**Problem to work on:** Only the number is wanted: how many lines of these entries contain the word "Treat"?

**Data excerpts:**
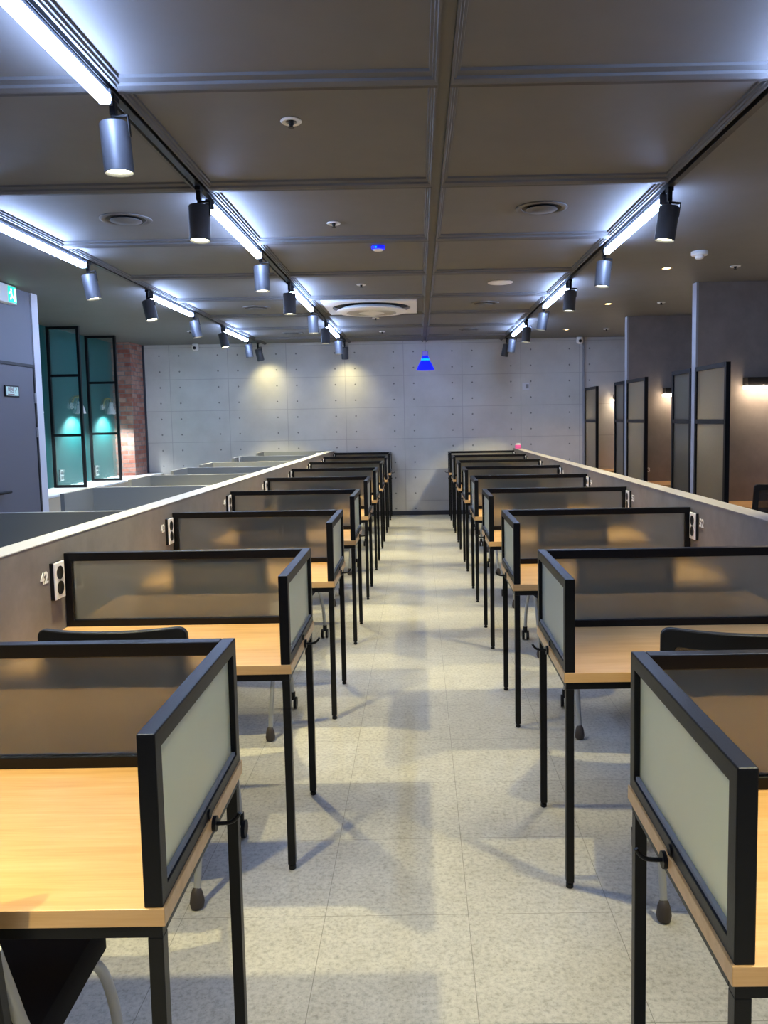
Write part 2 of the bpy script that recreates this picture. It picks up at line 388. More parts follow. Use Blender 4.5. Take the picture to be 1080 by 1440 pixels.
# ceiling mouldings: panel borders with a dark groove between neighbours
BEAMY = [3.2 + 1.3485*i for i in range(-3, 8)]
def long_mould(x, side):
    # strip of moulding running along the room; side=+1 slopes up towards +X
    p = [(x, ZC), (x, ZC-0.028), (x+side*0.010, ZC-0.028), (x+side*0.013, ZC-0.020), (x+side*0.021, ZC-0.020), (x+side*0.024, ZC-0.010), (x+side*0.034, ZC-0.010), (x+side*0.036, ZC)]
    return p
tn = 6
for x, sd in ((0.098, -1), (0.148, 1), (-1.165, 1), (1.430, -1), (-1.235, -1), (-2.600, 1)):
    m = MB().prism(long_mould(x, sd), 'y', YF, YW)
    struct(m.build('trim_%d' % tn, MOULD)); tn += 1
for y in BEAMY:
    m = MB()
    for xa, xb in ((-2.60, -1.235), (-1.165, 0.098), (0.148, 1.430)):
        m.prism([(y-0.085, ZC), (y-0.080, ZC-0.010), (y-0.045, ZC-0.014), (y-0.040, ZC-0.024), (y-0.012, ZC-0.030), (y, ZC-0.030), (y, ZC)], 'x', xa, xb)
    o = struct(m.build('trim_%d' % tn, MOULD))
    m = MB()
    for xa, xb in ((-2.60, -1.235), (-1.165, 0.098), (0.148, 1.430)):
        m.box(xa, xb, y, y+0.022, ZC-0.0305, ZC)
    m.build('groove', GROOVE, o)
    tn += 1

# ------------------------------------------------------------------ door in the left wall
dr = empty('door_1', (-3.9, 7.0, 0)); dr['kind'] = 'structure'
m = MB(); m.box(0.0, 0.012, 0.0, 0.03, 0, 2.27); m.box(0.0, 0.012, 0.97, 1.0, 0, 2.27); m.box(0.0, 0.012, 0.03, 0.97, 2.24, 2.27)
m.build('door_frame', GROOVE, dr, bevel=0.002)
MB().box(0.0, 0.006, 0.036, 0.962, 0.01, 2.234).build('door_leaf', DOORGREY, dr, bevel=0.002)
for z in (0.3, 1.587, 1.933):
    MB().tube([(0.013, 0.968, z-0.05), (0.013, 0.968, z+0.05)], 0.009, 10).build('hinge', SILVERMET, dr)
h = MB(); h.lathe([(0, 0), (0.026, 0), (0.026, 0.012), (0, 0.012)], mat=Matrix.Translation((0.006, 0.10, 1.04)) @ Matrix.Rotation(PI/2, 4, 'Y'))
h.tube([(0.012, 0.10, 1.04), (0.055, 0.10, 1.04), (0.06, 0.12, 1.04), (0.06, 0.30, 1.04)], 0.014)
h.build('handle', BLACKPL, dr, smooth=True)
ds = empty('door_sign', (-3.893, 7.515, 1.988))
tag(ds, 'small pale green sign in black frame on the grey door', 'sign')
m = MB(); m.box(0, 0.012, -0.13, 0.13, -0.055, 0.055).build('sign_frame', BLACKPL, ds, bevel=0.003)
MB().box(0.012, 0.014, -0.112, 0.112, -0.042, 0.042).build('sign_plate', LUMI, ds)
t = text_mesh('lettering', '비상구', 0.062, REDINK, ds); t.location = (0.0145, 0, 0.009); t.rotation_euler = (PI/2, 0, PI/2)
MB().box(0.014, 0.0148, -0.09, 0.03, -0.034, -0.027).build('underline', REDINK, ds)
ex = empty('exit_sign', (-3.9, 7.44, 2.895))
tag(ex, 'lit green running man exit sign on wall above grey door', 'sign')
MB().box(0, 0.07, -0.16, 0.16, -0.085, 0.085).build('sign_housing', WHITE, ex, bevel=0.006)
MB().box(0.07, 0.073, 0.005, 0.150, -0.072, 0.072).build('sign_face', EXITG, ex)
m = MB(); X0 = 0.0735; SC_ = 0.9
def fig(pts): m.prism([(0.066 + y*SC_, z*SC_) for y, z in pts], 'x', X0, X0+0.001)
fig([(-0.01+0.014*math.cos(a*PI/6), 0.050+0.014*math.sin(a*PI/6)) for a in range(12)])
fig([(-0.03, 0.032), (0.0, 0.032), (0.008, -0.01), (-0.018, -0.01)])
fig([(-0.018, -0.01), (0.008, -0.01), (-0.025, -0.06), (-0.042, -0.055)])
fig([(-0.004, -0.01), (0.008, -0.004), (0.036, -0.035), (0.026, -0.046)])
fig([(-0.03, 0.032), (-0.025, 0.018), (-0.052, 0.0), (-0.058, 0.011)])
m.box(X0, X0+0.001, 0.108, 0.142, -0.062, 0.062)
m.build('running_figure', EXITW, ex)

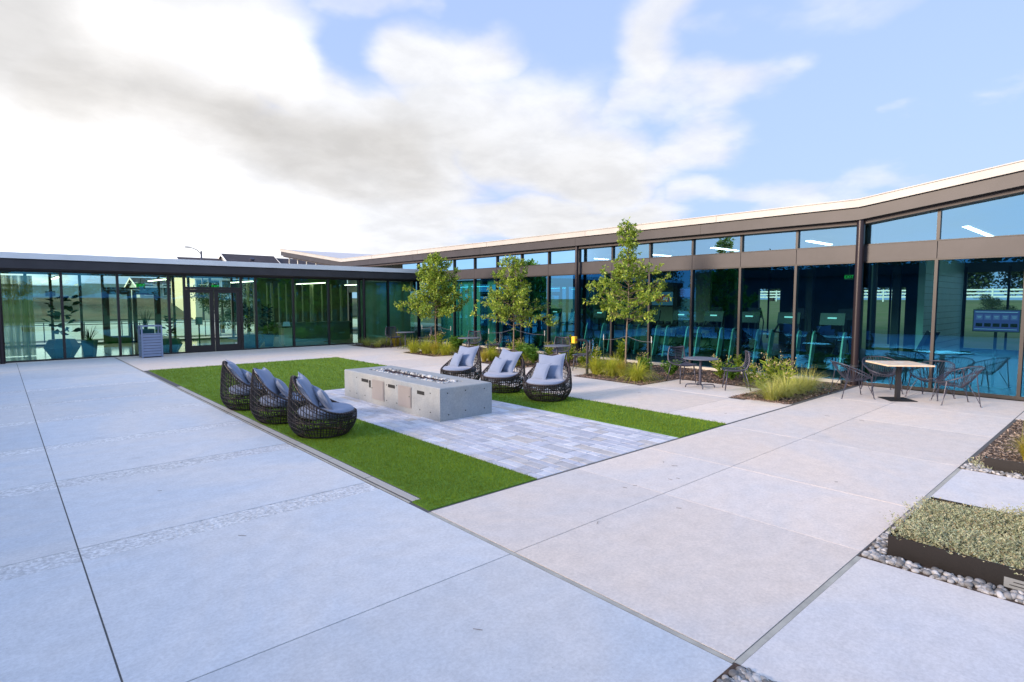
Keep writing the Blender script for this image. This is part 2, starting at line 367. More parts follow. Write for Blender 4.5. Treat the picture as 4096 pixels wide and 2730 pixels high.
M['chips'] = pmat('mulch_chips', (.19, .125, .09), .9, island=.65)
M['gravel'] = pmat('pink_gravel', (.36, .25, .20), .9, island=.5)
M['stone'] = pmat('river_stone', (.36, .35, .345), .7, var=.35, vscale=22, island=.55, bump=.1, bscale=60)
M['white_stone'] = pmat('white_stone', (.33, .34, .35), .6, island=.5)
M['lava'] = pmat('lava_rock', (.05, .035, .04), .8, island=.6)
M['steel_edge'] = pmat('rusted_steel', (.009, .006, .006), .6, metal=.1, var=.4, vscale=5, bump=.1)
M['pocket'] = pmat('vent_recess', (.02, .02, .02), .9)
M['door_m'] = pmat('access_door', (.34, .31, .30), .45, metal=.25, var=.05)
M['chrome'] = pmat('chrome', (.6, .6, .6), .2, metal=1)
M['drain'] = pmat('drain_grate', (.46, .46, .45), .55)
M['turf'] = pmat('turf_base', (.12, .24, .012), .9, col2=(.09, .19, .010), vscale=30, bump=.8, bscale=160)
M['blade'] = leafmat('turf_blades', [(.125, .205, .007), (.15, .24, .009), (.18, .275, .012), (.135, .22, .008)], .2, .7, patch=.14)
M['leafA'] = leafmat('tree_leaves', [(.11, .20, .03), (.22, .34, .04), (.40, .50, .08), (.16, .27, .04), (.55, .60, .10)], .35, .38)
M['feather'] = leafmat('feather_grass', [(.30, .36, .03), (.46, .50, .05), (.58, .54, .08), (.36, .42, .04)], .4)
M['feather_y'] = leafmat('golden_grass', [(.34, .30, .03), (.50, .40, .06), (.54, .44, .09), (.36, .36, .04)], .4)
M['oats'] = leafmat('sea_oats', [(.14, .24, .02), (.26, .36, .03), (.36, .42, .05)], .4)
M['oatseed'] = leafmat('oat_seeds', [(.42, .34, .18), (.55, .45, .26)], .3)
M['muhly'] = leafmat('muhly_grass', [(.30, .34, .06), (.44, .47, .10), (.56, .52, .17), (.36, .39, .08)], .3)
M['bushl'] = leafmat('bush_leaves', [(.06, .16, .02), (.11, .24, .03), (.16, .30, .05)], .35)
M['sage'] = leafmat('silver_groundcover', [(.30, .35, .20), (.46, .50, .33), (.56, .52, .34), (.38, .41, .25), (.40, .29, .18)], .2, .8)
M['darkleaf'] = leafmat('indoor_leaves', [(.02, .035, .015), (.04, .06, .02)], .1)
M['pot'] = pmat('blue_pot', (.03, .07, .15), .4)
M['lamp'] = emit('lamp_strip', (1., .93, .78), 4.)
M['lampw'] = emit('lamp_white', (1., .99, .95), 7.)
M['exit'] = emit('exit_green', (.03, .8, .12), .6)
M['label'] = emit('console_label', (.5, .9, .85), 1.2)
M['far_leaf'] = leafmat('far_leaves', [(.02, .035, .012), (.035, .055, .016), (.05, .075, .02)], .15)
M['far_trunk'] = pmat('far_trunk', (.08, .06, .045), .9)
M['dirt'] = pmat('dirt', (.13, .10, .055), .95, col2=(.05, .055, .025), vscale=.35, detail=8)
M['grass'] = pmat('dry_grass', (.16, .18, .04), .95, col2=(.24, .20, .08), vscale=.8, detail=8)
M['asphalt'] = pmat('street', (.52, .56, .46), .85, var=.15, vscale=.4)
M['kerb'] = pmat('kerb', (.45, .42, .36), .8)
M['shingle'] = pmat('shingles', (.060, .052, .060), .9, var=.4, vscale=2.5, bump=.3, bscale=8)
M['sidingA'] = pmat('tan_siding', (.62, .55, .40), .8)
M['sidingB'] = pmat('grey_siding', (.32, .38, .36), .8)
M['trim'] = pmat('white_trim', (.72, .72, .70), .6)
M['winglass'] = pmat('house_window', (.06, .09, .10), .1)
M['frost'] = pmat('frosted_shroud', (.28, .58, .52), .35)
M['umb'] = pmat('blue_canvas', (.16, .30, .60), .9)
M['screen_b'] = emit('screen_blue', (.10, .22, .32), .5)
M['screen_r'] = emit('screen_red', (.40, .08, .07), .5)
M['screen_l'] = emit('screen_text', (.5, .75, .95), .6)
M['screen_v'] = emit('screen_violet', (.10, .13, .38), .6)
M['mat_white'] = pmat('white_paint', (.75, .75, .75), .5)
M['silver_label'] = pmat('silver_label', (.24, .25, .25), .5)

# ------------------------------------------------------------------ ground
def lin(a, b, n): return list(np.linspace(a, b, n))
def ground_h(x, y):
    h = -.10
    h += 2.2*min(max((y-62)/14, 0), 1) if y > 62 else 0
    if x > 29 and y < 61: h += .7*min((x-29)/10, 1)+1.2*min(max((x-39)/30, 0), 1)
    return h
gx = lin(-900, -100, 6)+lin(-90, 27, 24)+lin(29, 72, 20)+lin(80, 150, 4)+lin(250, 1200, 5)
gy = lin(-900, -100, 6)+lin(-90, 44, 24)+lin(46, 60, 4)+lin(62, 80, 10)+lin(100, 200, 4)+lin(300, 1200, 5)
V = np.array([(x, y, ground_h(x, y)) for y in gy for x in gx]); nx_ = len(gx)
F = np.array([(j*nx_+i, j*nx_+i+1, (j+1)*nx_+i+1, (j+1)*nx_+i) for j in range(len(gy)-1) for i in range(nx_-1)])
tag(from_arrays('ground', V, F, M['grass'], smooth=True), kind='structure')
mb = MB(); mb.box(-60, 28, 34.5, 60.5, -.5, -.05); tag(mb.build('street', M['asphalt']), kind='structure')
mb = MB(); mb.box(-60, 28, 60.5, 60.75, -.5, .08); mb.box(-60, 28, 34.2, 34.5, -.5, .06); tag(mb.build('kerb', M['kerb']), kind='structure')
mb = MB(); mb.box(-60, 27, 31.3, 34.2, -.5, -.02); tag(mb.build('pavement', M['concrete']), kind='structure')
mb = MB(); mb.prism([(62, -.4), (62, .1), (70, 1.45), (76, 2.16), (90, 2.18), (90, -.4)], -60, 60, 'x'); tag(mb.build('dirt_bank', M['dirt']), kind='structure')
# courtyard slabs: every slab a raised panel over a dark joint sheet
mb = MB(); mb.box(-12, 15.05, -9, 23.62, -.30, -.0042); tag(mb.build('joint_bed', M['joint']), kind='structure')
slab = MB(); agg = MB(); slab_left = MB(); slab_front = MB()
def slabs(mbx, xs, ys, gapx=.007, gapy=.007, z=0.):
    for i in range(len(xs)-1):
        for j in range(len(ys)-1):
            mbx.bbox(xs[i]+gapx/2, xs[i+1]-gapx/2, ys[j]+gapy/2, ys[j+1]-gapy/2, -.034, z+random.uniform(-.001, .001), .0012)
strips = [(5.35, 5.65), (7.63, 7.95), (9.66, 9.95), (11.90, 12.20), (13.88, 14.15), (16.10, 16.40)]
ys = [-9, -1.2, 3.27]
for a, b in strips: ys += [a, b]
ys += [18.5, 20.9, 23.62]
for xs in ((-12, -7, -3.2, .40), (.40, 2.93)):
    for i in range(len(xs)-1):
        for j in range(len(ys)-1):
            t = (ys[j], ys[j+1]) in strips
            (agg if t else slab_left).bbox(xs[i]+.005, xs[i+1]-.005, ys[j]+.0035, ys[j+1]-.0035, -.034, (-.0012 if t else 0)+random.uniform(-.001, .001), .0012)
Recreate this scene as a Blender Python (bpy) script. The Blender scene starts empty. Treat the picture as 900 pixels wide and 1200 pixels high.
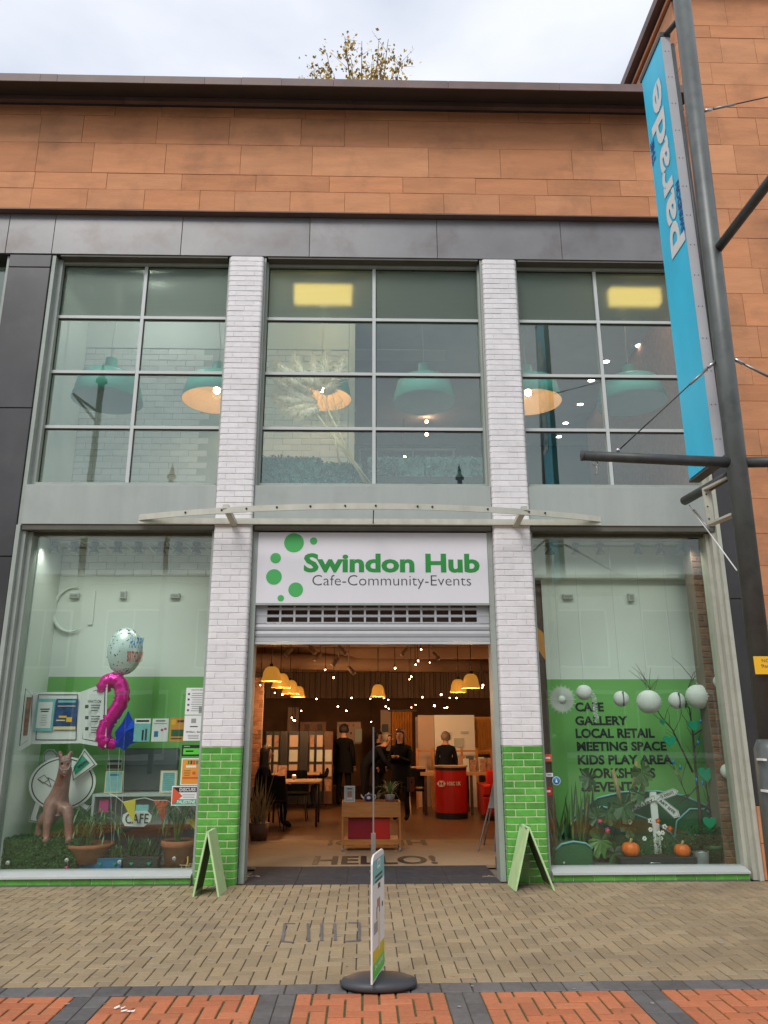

**Result below:** 2